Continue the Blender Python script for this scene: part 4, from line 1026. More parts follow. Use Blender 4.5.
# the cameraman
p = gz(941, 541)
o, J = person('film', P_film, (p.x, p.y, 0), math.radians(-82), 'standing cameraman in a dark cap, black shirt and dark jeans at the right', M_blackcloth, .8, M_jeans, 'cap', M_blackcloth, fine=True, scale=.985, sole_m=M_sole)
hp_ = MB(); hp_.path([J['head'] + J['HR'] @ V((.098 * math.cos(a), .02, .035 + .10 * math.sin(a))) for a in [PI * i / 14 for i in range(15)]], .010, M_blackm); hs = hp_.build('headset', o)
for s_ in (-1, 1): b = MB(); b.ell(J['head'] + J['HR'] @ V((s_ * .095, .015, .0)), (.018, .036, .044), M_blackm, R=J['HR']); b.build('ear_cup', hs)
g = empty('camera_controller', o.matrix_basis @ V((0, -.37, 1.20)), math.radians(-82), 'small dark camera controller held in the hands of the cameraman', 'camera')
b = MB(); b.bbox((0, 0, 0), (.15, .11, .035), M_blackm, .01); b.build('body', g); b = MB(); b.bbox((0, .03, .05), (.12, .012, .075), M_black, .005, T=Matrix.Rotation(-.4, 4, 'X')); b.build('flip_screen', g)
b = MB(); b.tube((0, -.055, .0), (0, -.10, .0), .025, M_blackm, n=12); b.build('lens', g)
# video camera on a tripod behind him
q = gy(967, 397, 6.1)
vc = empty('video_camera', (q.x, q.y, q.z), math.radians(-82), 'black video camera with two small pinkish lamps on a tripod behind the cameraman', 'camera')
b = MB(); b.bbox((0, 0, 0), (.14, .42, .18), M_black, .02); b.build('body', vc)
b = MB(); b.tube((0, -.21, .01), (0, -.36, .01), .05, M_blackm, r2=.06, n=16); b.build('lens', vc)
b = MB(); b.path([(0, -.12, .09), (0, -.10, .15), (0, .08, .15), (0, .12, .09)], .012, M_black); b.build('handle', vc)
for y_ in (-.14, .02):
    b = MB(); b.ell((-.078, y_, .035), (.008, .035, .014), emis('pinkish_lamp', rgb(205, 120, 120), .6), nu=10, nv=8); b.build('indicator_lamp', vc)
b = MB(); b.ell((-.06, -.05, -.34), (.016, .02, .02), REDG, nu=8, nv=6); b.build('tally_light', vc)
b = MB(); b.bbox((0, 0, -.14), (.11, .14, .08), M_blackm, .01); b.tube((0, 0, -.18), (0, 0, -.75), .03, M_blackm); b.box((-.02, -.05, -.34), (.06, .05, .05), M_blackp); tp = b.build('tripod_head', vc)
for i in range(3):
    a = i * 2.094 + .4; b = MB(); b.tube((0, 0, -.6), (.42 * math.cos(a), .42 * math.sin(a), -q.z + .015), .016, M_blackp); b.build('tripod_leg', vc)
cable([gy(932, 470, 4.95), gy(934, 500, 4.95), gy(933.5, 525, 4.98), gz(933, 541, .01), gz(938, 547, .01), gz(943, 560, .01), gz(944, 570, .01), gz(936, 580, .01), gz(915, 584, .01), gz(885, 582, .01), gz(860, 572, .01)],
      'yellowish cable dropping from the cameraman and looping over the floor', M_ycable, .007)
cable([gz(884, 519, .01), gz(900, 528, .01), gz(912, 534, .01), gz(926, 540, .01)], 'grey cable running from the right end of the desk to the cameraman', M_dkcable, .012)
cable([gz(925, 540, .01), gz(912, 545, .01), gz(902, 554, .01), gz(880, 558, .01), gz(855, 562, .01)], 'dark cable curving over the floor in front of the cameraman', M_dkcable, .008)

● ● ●

• THE PROBLEM: Locate all lines that include the word "from" and copy them out.

• WORKED ANSWER:
Continue the Blender Python script for this scene: part 4, from line 1026. More parts follow. Use Blender 4.5.
      'yellowish cable dropping from the cameraman and looping over the floor', M_ycable, .007)
cable([gz(884, 519, .01), gz(900, 528, .01), gz(912, 534, .01), gz(926, 540, .01)], 'grey cable running from the right end of the desk to the cameraman', M_dkcable, .012)